§ What is required:
Restate the records below word for word, and omit the images they hold.

§ Supplied records:

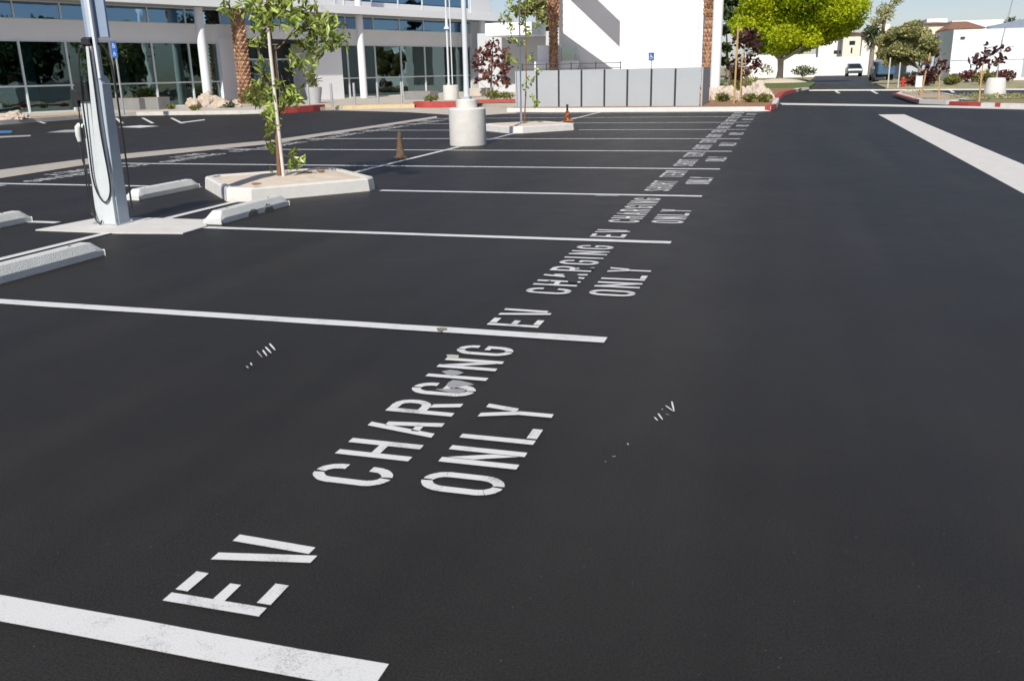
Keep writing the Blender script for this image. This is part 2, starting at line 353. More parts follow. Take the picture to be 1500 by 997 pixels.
LET = {
 'E': rc(0, 0, T, 1)+rc(T, .44, .8, .56)+rc(T+.1, 0, 1, H_)+rc(T+.1, 1-H_, 1, 1),
 'V': slab((.38, 0), (0, 1), T)+slab((.66, .1), (1-T, 1), T),
 'H': rc(0, 0, T, 1)+rc(1-T, 0, 1, 1)+rc(T, .44, 1-T, .56),
 'A': slab((0, 0), (.385, 1), T)+slab((1-T, 0), (.5, .78), T)+rc(.3, .24, .68, .35),
 'I': rc(.0, 0, T, 1),
 'N': rc(0, 0, T, 1)+rc(1-T, 0, 1, 1)+[[(T+.03, .93), (T+.03, .6), (1-T-.03, .07), (1-T-.03, .4)]],
 'L': rc(0, 0, T, 1)+rc(T+.1, 0, 1, H_),
 'Y': rc(.5-T/2, 0, .5+T/2, .48)+slab((.5-T/2, .48), (0, 1), T)+slab((.55, .53), (1-T, 1), T),
 'T': rc(.5-T/2, 0, .5+T/2, 1)+rc(0, 1-H_, .5-T/2-.06, 1)+rc(.5+T/2+.06, 1-H_, 1, 1),
 'M': rc(0, 0, T*.8, 1)+rc(1-T*.8, 0, 1, 1)+slab((.42, .35), (T*.8+.02, 1), T*.7)+slab((.44, .35), (.98-T*1.5, 1), T*.7),
 'R': rc(0, 0, T, 1)+rc(T, 1-H_, .55, 1)+rc(T, .42, .55, .42+H_)+arc(.55, .71, .45, .29, 90, -90, T, H_, 8)+slab((1-T, 0), (.5, .42), T),
 'S': arc(.5, .74, .5, .26, 10, 180, T, H_, 6)+arc(.5, .26, .5, .26, 190, 360, T, H_, 6)+[[(0, .72), (T, .76), (1, .28), (1-T, .24)]],
}
body = rc(0, .3, T, .47)+rc(0, .5, T, .7)
LET['O'] = arc(.5, .7, .5, .3, 0, 84, T, H_)+arc(.5, .7, .5, .3, 96, 180, T, H_)+arc(.5, .3, .5, .3, 180, 264, T, H_)+arc(.5, .3, .5, .3, 276, 360, T, H_)+rc(0, .3, T, .7)+rc(1-T, .3, 1, .7)
LET['C'] = arc(.5, .7, .5, .3, 0, 84, T, H_)+arc(.5, .7, .5, .3, 96, 180, T, H_)+arc(.5, .3, .5, .3, 180, 264, T, H_)+arc(.5, .3, .5, .3, 276, 360, T, H_)+rc(0, .3, T, .7)+rc(1-T, .3, 1, .34)+rc(1-T, .66, 1, .7)
LET['G'] = arc(.5, .7, .5, .3, 0, 84, T, H_)+arc(.5, .7, .5, .3, 96, 180, T, H_)+arc(.5, .3, .5, .3, 180, 264, T, H_)+arc(.5, .3, .5, .3, 276, 360, T, H_)+rc(0, .3, T, .7)+rc(1-T, .3, 1, .52)+rc(.55, .42, 1-T, .52)+rc(1-T, .66, 1, .7)
LW = .162
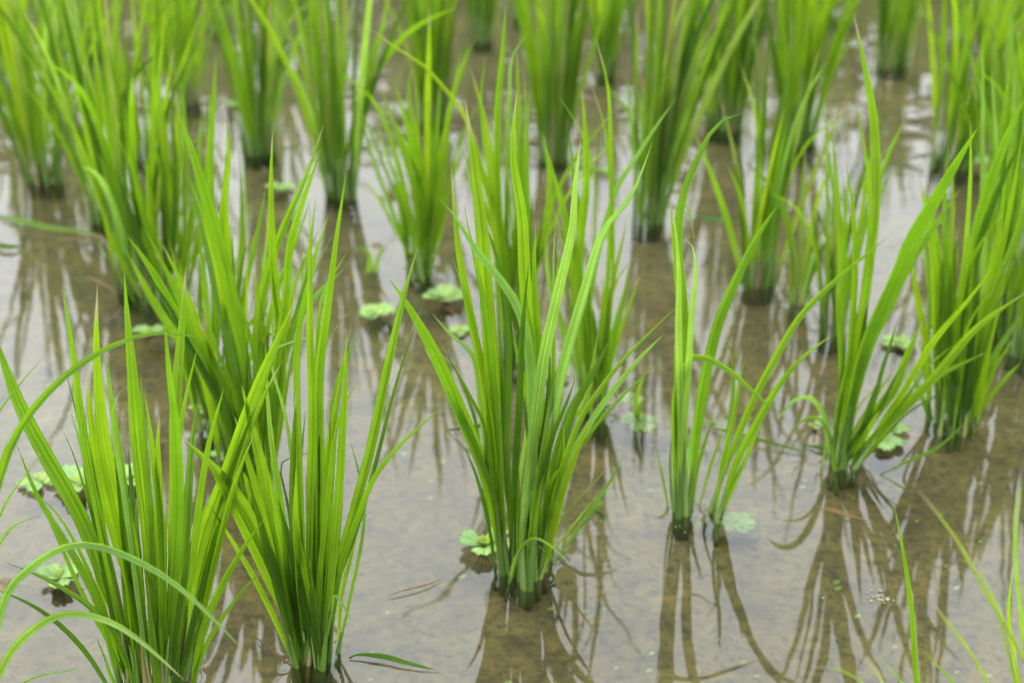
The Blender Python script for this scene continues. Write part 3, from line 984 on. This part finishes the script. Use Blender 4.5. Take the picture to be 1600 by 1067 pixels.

§ Correct output:
Keep writing the Blender script for this image. This is part 2, starting at line 353. More parts follow. Take the picture to be 1500 by 997 pixels.
LET = {
 'E': rc(0, 0, T, 1)+rc(T, .44, .8, .56)+rc(T+.1, 0, 1, H_)+rc(T+.1, 1-H_, 1, 1),
 'V': slab((.38, 0), (0, 1), T)+slab((.66, .1), (1-T, 1), T),
 'H': rc(0, 0, T, 1)+rc(1-T, 0, 1, 1)+rc(T, .44, 1-T, .56),
 'A': slab((0, 0), (.385, 1), T)+slab((1-T, 0), (.5, .78), T)+rc(.3, .24, .68, .35),
 'I': rc(.0, 0, T, 1),
 'N': rc(0, 0, T, 1)+rc(1-T, 0, 1, 1)+[[(T+.03, .93), (T+.03, .6), (1-T-.03, .07), (1-T-.03, .4)]],
 'L': rc(0, 0, T, 1)+rc(T+.1, 0, 1, H_),
 'Y': rc(.5-T/2, 0, .5+T/2, .48)+slab((.5-T/2, .48), (0, 1), T)+slab((.55, .53), (1-T, 1), T),
 'T': rc(.5-T/2, 0, .5+T/2, 1)+rc(0, 1-H_, .5-T/2-.06, 1)+rc(.5+T/2+.06, 1-H_, 1, 1),
 'M': rc(0, 0, T*.8, 1)+rc(1-T*.8, 0, 1, 1)+slab((.42, .35), (T*.8+.02, 1), T*.7)+slab((.44, .35), (.98-T*1.5, 1), T*.7),
 'R': rc(0, 0, T, 1)+rc(T, 1-H_, .55, 1)+rc(T, .42, .55, .42+H_)+arc(.55, .71, .45, .29, 90, -90, T, H_, 8)+slab((1-T, 0), (.5, .42), T),
 'S': arc(.5, .74, .5, .26, 10, 180, T, H_, 6)+arc(.5, .26, .5, .26, 190, 360, T, H_, 6)+[[(0, .72), (T, .76), (1, .28), (1-T, .24)]],
}
body = rc(0, .3, T, .47)+rc(0, .5, T, .7)
LET['O'] = arc(.5, .7, .5, .3, 0, 84, T, H_)+arc(.5, .7, .5, .3, 96, 180, T, H_)+arc(.5, .3, .5, .3, 180, 264, T, H_)+arc(.5, .3, .5, .3, 276, 360, T, H_)+rc(0, .3, T, .7)+rc(1-T, .3, 1, .7)
LET['C'] = arc(.5, .7, .5, .3, 0, 84, T, H_)+arc(.5, .7, .5, .3, 96, 180, T, H_)+arc(.5, .3, .5, .3, 180, 264, T, H_)+arc(.5, .3, .5, .3, 276, 360, T, H_)+rc(0, .3, T, .7)+rc(1-T, .3, 1, .34)+rc(1-T, .66, 1, .7)
LET['G'] = arc(.5, .7, .5, .3, 0, 84, T, H_)+arc(.5, .7, .5, .3, 96, 180, T, H_)+arc(.5, .3, .5, .3, 180, 264, T, H_)+arc(.5, .3, .5, .3, 276, 360, T, H_)+rc(0, .3, T, .7)+rc(1-T, .3, 1, .52)+rc(.55, .42, 1-T, .52)+rc(1-T, .66, 1, .7)
LW = .162
The Blender Python script for this scene continues. Write part 3, from line 984 on. This part finishes the script. Use Blender 4.5. Take the picture to be 1600 by 1067 pixels.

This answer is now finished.